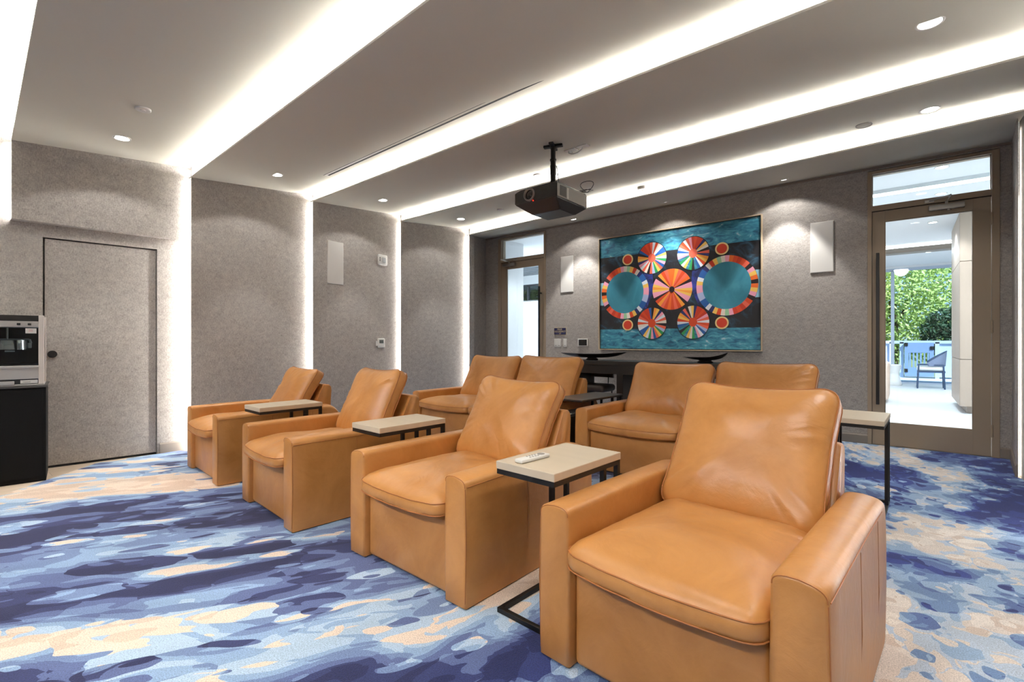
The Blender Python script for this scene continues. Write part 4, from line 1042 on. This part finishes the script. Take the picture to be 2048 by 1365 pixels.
# tall oak cabinets
t = thing('tall_cabinet', 'tall pale oak cabinet wall in the lounge behind the large glass door', 'cabinet', (0, 0, 0))
bm = NB(); box(bm, .79, 1.6, 11.1, 12.9, .0, .12); obj('plinth', bm, M_oak, t)
bm = NB(); box(bm, .712, 1.6, 11.02, 12.9, .12, 3.40); obj('carcass', bm, M_oak, t)
for z0, z1 in ((.125, .905), (.915, 2.55), (2.56, 3.39)):
    for y0, y1 in ((11.03, 11.95), (11.96, 12.88)):
        bm = NB(); box(bm, .695, .712, y0, y1, z0, z1, bev=.002); obj('door', bm, M_oak, t)
    bm = NB(); box(bm, .70, 1.59, 11.0, 11.02, z0, z1, bev=.002); obj('end_panel', bm, M_oak, t)
# lounge chair
M_navy = mat('navy_frame', (52,74,104), .5); M_wick = mat('blue_grey_weave', (126,140,168), .7, bump=.3, bscale=120)
t = thing('barrel_chair', 'blue grey barrel-back chair with pale cushion, seen through the large glass door', 'chair', (.50, 16.55, 0), 0)
bm = NB(); secs = []
for i in range(25):
    a = rad(-105+210*i/24)           # back faces +x; arms run towards -x
    r = .275; x, y = r*cos(a), r*sin(a)*.95
    k = (cos(a)+.3)/1.3; top = .66+.30*max(0, k)**.9
    secs.append([(x*.96, y*.96, .58), (x*1.02, y*1.02, .58), (x*1.12, y*1.06, top), (x*1.06, y*1.0, top)])
loft(bm, secs); obj('backrest', bm, M_wick, t, smooth=50)
bm = NB(); tube(bm, [((s[2][0]+s[3][0])/2, (s[2][1]+s[3][1])/2, s[2][2]+.008) for s in secs], .014); obj('top_rail', bm, M_navy, t, smooth=60)
bm = NB(); box(bm, -.29, .24, -.25, .25, .46, .575, bev=.04, seg=3); obj('seat_cushion', bm, mat('cushion_white', (222,226,226), .8), t, smooth=60)
bm = NB()
for y in (-.25, .25): box(bm, -.25, .25, y-.018, y+.018, .415, .455); box(bm, -.25, .25, y-.014, y+.014, .60, .625)
for x in (-.25, .25): box(bm, x-.018, x+.018, -.25, .25, .415, .455)
obj('seat_frame', bm, M_navy, t)
for x in (-.25, .23):
    for y in (-.25, .25):
        bm = NB(); loft(bm, [[(x*s+u, y*s+v, z) for u, v in ((-.017, -.017), (.017, -.017), (.017, .017), (-.017, .017))] for s, z in ((1.1, 0), (1.0, .62))]); obj('leg', bm, M_navy, t)
# hourglass stool and the end of a sofa
t = thing('ceramic_stool', 'white hourglass ceramic stool beside the window of the lounge', 'stool', (-.27, 17.1, 0))
bm = NB(); lathe(bm, [(.01, .0), (.17, 0), (.185, .03), (.155, .14), (.115, .30), (.12, .36), (.165, .50), (.175, .555), (.15, .575), (.01, .58)], seg=36); obj('body', bm, mat('white_ceramic', (232,232,230), .3), t, smooth=50)
bm = NB(); cyl(bm, (0, 0, .578), (0, 0, .583), .13, seg=36); obj('top_inset', bm, M_lw, t)
M_bge = mat('blush_upholstery', (216,196,180), .85, bump=.15, bscale=150)
t = thing('lounge_sofa', 'blush upholstered sofa end at the left edge of the large glass door', 'sofa', (-.86, 12.35, 0))
bm = NB(); box(bm, -.45, .45, -.45, .45, .08, .42, bev=.04, seg=3); obj('base', bm, M_bge, t, smooth=50)
bm = NB(); box(bm, .44, .60, -.47, .47, .06, .80, bev=.06, seg=4); obj('side_panel', bm, M_bge, t, smooth=50)
bm = NB(); box(bm, -.45, .43, -.40, .42, .42, .54, bev=.04, seg=3); obj('seat_cushion', bm, M_bge, t, smooth=50)
for x in (-.38, .52):
    for y in (-.36, .36): bm = NB(); cyl(bm, (x, y, 0), (x, y, .09), .025, seg=12); obj('foot', bm, M_black, t)
# ================================================================ terrace, fence and trees
M_deck = mat('terrace_decking', (176,186,200), .7, var=.08, vscale=5, vstretch=(1, 9, 1))
bm = NB(); box(bm, -14, 8, YL+.2, 22.2, -.2, -.02); struct('terrace_floor', bm, M_deck)
bm = NB(); box(bm, -14, -3, 12.6, 18.2, -.2, -.02); struct('terrace_floor', bm, M_deck)
M_fen = mat('blue_grey_paint', (184,198,222), .6); M_fen2 = mat('slate_blue_paint', (122,144,184), .6)
t = thing('terrace_fence', 'pale blue terrace fence with a top rail, behind the barrel-back chair', 'fence', (0, 21.4, -.02))
for x0, x1 in ((-3, -.45), (.82, 4)):
    bm = NB(); box(bm, x0, x1, -.02, .02, .06, 1.16); obj('panel', bm, M_fen, t)
bm = NB(); box(bm, -3, 4, -.06, .06, 1.17, 1.27); obj('top_rail', bm, M_fen, t)
for x in (-.40, -.12, .80): bm = NB(); box(bm, x-.055, x+.055, -.06, .05, 0, 1.22); obj('post', bm, M_fen, t)
t = thing('terrace_gate', 'slate blue slatted gate with black hinges in the terrace fence', 'gate', (.335, 21.3, -.02))
bm = NB()
for x0, x1, z0, z1 in ((-.38, -.27, .06, 1.2), (.27, .38, .06, 1.2), (-.27, .27, .86, 1.2), (-.27, .27, .06, .36)): box(bm, x0, x1, -.02, .02, z0, z1)
obj('gate_frame', bm, M_fen2, t)
for i in range(6): bm = NB(); x = -.235+.094*i; box(bm, x-.022, x+.022, -.012, .012, .36, .86); obj('slat', bm, M_fen2, t)
for x, z in ((-.34, 1.14), (.33, 1.02), (-.34, .25)): bm = NB(); box(bm, x-.05, x+.05, -.04, -.02, z-.06, z+.06, bev=.01); obj('hinge', bm, M_black, t)
def leaf_mat(name, rgb):
    m = mat(name, rgb, .5, var=.35, vscale=3); N, L, b = nodes(m)
    b.inputs['Subsurface Weight'].default_value = 0
    tr = N.new('ShaderNodeBsdfTranslucent'); tr.inputs['Color'].default_value = lin(rgb); mx = N.new('ShaderNodeMixShader'); mx.inputs[0].default_value = .35
    o = [n for n in N if n.type == 'OUTPUT_MATERIAL'][0]
    L.new(b.outputs[0], mx.inputs[1]); L.new(tr.outputs[0], mx.inputs[2]); L.new(mx.outputs[0], o.inputs['Surface'])
    return m
M_lea1 = leaf_mat('bright_leaf', (186,206,128)); M_lea2 = leaf_mat('dark_leaf', (52,84,58)); M_bark = mat('bark', (92,78,62), .9)
def tree(label, x, y, cz_, rx, ry, rz_, n, m, leafsize, seed, trunk=True):
    rnd = random.Random(seed)
    t = thing('leafy_tree', label, 'tree', (x, y, -.3))
    bm = NB()
    for i in range(n):
        th = rnd.uniform(0, 2*pi); u = rnd.uniform(-1, 1); rr = rnd.random()**.33
        s = sqrt(1-u*u)
        px, py, pz = rx*rr*s*cos(th), ry*rr*s*sin(th), cz_+rz_*rr*u
        if nz(px*1.6+seed, py*1.6, pz*1.6) < -.42: continue
        d = Vector((rnd.gauss(0, 1), rnd.gauss(0, 1), rnd.gauss(0, 1))).normalized(); e = d.orthogonal().normalized(); f = d.cross(e)
        l = leafsize*rnd.uniform(.7, 1.4); c = Vector((px, py, pz+.3))
        a = [c-d*l, c+e*l*.45+f*.1*l, c+d*l, c-e*l*.45+f*.1*l]
        bm.faces.new([bm.verts.new(q) for q in a])
    obj('foliage', bm, m, t, fix=False)
    bm = NB(); tube(bm, [(0, 0, 0), (.05, .02, cz_*.5), (-.05, 0, cz_)], .13); tube(bm, [(0, 0, cz_*.6), (.6, .1, cz_*1.1)], .06); tube(bm, [(0, 0, cz_*.6), (-.7, -.1, cz_*1.15)], .06); obj('trunk', bm, M_bark, t)
tree('tall bright green tree filling the lounge window', -.4, 25.2, 3.2, 3.2, 1.6, 2.9, 15000, M_lea1, .09, 3)
tree('dark green shrub right of the bright tree, behind the terrace gate', 1.35, 23.3, 1.5, 1.0, .7, 1.0, 3600, M_lea2, .075, 8)
tree('sunlit tree seen through the smaller glass door', -12.6, 17.5, 2.6, 2.6, 1.6, 1.9, 5000, M_lea1, .13, 5)
bm = NB(); quad(bm, (-40,22.2,-.25), (40,22.2,-.25), (40,70,-.25), (-40,70,-.25)); struct('garden_ground', bm, mat('garden_earth', (120,128,90), .95), fix=False)

# ================================================================ lights
def spot(x, y, z, w, deg, blend, col=(1, .975, .94), r=.04, tilt=(0, 0)):
    l = bpy.data.lights.new('downlight_and_fill', 'SPOT'); l.energy = w; l.spot_size = rad(deg); l.spot_blend = blend; l.color = col; l.shadow_soft_size = r
    o = bpy.data.objects.new('downlight_and_fill', l); COL.objects.link(o); o.location = (x, y, z-.02); o.rotation_euler = (tilt[0], tilt[1], 0)
for i, (x, y, z) in enumerate(LAMPS):
    spot(x, y, z, *((105, 70, .3) if i in (4, 5, 6) else (46, 60, .4)), (1, .985, .96))
    spot(x, y, z, 18, 126, .2)
for x, y in ((-4.2, .9), (-2.7, .9), (-1.2, .9), (-5.55, -.3), (-4.2, -.5), (-2.7, -.5), (-1.2, -.5), (.1, 1.0), (.1, 2.4), (-2.7, -1.6), (-4.2, -1.6)):  # further beams with no fixture, added to fill the near part of the room
    spot(x, y, cz(x, y), 38, 95, .5)
def aimed(x, y, tgt, w, deg, r):
    l = bpy.data.lights.new('seat_fill', 'SPOT'); l.energy = w; l.spot_size = rad(deg); l.spot_blend = .7; l.color = (1, .98, .95); l.shadow_soft_size = r
    o = bpy.data.objects.new('seat_fill', l); COL.objects.link(o); p = Vector((x, y, cz(x, y)-.03)); o.location = p
    o.rotation_euler = (Vector(tgt)-p).to_track_quat('-Z', 'Y').to_euler()
# spots without fixtures, added behind the viewpoint to brighten the seat fronts
for x, tx in ((-5.2, -5.4), (-3.9, -3.8), (-2.6, -2.4), (-1.3, -.9), (-.1, -.6)): aimed(x, -1.75, (tx, 1.9, .2), 150, 74, .14)
for x, y in LD: spot(x, y, 3.42, 120, 110, .5, (1, 1, 1))
for x, y, sx, sy, w in ((1.0, 14.3, 5, .3, 190), (1, 9.0, 5, .2, 140), (-7.6, 10, 3, .3, 420)):  # area lights added to brighten the lounge, the last under no fixture
    l = bpy.data.lights.new('lounge_fill', 'AREA'); l.shape = 'RECTANGLE'; l.size = sx; l.size_y = sy; l.energy = w; l.color = (.96, .98, 1)
    o = bpy.data.objects.new('lounge_fill', l); COL.objects.link(o); o.location = (x, y, 3.23)
sun = bpy.data.lights.new('sun', 'SUN'); sun.energy = 16; sun.angle = .01; sun.color = (1, .97, .9)
o = bpy.data.objects.new('sun', sun); COL.objects.link(o); o.rotation_euler = Vector((-.55, .35, -.75)).to_track_quat('-Z', 'Y').to_euler()
W = bpy.data.worlds.new('sky'); SC.world = W; W.use_nodes = True
N = W.node_tree.nodes; L = W.node_tree.links; bg = N['Background']
st = N.new('ShaderNodeTexSky'); st.sky_type = 'HOSEK_WILKIE'; st.sun_direction = (-.3, .5, .8); st.turbidity = 3
L.new(st.outputs['Color'], bg.inputs['Color']); bg.inputs['Strength'].default_value = 5
# ================================================================ camera
cam = bpy.data.cameras.new('camera'); co = bpy.data.objects.new('camera', cam); COL.objects.link(co)
co.location = (0, 0, 1.2); co.rotation_euler = (pi/2, 0, .6884)
cam.sensor_width = 36; cam.lens = 958.39/2048*36; cam.shift_y = (684.77-682.5)/2048; cam.clip_start = .05
SC.camera = co
vs = SC.view_settings; vs.view_transform = 'Standard'; vs.look = 'None'; vs.gamma = 1; vs.use_curve_mapping = False; vs.exposure = 0.27
SC.cycles.max_bounces = 7; SC.cycles.diffuse_bounces = 4; SC.cycles.adaptive_threshold = .02; SC.cycles.transparent_max_bounces = 12; SC.cycles.caustics_reflective = False; SC.cycles.caustics_refractive = False
SC.cycles.sample_clamp_indirect = 6
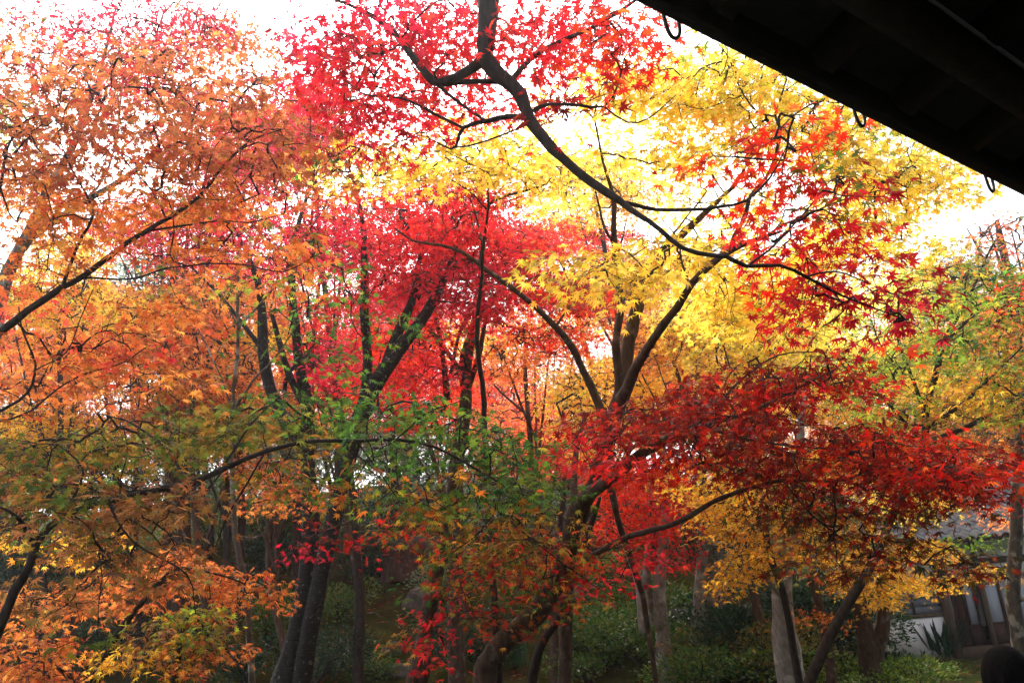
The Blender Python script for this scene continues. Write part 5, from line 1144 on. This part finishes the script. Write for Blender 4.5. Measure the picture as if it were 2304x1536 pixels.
# ------------------------------------------------------------------ thin scattering volume added to imitate the veiling glare of the lens
V, q, t = boxm((0, 54, 28), np.eye(3), (95, 90, 34))
m, nt_, out = new_mat("glare_air"); pv = nt_.nodes.new("ShaderNodeVolumePrincipled")
pv.inputs['Density'].default_value = .0017; pv.inputs['Color'].default_value = (.95, .96, 1, 1); pv.inputs['Anisotropy'].default_value = .6
nt_.links.new(pv.outputs[0], out.inputs['Volume'])
tag(mesh_obj("glare_haze", V, [q], m), kind="stuff")
print("tris", sum(len(o.data.polygons) for o in bpy.data.objects if o.type == 'MESH'))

________________

To do:
Copy exactly, word for word, the line with "were 2304x1536 pixels." through the final line of the listing.

Expected output:
The Blender Python script for this scene continues. Write part 5, from line 1144 on. This part finishes the script. Write for Blender 4.5. Measure the picture as if it were 2304x1536 pixels.
# ------------------------------------------------------------------ thin scattering volume added to imitate the veiling glare of the lens
V, q, t = boxm((0, 54, 28), np.eye(3), (95, 90, 34))
m, nt_, out = new_mat("glare_air"); pv = nt_.nodes.new("ShaderNodeVolumePrincipled")
pv.inputs['Density'].default_value = .0017; pv.inputs['Color'].default_value = (.95, .96, 1, 1); pv.inputs['Anisotropy'].default_value = .6
nt_.links.new(pv.outputs[0], out.inputs['Volume'])
tag(mesh_obj("glare_haze", V, [q], m), kind="stuff")
print("tris", sum(len(o.data.polygons) for o in bpy.data.objects if o.type == 'MESH'))